Wednesday 20 July 2011

The Nero Tendency….

Hackgate rules. The chattering and twittering classes are highly active, providing their followers with instant updates on the situation. By the time you read this perhaps more heads will have rolled. Forget Jeremy Kyle. The parliamentary select committee is now essential daytime TV viewing.

I have no sympathy with Murdoch et al (those who live by the sword etc.). Clearly there was a culture of anything goes in pursuit of a story, even if it wasn’t officially approved. However the sound of scores being settled often by people who in the past have been (and possibly still are) content to take the Murdoch shilling is equally unedifying.

Meanwhile, as these modern day Neros fiddle around with events that happened some time ago, Rome is burning. The euro debt crises has reached Italy a lot quicker than anybody thought it would.  The collapse of the Euro in its current form is once again a serious possibility. The fragile UK economic recovery is even more under threat.

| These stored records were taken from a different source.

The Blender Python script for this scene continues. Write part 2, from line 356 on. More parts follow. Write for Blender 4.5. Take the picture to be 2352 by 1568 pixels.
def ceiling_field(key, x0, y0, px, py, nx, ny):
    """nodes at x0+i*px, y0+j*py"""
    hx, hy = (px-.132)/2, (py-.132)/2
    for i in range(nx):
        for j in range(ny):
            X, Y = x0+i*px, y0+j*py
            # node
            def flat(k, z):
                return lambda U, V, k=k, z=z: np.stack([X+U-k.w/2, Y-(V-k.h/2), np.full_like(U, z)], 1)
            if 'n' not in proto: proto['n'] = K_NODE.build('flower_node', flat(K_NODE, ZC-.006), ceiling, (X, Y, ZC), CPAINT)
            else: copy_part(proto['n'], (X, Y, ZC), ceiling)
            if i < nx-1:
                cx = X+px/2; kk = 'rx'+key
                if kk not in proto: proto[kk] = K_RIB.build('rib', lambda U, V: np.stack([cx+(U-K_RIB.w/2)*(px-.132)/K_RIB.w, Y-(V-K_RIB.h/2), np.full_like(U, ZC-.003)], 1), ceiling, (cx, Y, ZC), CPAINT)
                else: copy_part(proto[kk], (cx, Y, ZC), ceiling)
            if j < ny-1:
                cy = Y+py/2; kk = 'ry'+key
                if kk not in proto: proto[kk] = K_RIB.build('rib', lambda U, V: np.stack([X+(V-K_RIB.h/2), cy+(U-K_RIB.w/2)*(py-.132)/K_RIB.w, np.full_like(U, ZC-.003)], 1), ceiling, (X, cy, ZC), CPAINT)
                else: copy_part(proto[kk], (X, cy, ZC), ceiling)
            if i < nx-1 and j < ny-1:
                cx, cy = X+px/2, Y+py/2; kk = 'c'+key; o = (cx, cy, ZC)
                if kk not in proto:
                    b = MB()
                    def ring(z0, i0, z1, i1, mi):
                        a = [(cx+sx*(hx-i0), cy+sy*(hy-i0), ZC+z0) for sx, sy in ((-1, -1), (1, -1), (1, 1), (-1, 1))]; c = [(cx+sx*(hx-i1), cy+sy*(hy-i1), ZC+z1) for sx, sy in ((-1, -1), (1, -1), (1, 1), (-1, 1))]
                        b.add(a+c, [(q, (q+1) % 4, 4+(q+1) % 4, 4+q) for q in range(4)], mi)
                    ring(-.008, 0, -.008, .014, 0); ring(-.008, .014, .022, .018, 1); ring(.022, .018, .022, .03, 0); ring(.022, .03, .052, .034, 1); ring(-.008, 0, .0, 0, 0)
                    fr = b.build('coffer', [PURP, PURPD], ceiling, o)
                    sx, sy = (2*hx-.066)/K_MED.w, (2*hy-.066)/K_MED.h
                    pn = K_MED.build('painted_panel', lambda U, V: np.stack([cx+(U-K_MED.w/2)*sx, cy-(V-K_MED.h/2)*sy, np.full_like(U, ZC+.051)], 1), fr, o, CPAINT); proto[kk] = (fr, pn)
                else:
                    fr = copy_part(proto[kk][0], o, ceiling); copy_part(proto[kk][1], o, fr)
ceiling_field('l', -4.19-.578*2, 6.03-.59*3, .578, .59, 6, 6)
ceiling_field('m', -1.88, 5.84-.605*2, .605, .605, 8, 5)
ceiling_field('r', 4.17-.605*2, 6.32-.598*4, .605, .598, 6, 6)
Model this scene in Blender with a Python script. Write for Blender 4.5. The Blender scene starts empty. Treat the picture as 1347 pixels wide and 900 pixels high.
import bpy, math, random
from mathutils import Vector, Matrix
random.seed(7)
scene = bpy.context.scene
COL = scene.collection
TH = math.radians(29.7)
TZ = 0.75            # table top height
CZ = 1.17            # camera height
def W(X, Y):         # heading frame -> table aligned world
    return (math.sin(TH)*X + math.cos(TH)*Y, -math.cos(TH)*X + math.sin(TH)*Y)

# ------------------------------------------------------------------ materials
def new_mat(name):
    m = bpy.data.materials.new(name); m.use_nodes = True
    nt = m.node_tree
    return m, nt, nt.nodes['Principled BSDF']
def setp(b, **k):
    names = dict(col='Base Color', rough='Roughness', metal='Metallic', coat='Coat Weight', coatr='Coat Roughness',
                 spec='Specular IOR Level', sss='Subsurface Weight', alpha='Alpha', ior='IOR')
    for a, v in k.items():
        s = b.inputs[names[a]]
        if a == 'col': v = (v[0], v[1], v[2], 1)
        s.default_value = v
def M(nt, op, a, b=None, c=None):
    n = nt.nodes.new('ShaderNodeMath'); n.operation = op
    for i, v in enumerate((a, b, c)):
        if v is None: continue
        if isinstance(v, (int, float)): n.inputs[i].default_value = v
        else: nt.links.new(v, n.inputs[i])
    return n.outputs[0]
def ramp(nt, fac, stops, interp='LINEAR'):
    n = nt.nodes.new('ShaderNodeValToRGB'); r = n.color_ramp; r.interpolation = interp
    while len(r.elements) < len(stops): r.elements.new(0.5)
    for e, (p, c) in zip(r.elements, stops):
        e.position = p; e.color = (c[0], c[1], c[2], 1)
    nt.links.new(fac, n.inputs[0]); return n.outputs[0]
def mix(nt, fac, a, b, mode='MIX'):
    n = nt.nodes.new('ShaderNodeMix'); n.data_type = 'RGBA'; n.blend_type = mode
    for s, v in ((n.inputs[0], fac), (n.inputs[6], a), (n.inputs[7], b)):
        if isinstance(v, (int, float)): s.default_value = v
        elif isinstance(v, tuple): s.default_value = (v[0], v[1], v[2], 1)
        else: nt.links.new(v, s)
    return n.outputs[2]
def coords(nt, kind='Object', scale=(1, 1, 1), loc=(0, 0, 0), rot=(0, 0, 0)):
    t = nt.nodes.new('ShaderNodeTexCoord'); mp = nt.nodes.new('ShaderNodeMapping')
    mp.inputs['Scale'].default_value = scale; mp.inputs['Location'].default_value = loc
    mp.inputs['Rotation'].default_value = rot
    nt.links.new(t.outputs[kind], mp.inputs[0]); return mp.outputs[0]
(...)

One would like to think that the minds of our politicians and media would be focused on the serious risks to the UK global economy, working up scenarios, and devising various contingency plans to cope with whatever happens. Perhaps they are, although I suspect not. If there is fire fighting taking place at the moment you can bet that the hoses are trained on Wapping rather than Rome.

I came across many examples of what I would call the Nero tendency in corporate life. It invariably involved career and company obsessed individuals, for whom their own little world was all that mattered.  Some internal irrelevancy of theirs would occupy hours of management time to the exclusion of everything else. Meanwhile important external facing issues would be neglected.

One of the benefits of working with smaller businesses is that although the individuals involved are obsessive and focussed in their own way, they never forget that it is the outside world that makes them their living. They can’t afford to be distracted by internal issues. Indeed one of the challenges is to get them to realise that that their back office needs to keep pace with what they are doing to grow their business.

However for me that is a nice problem to have. Equally when I work for larger clients I can observe the Nero tendency when I come across it with a detached air, knowing that I no longer have to worry about such things as I can disappear into the real world whenever I choose. It is a good feeling, believe me.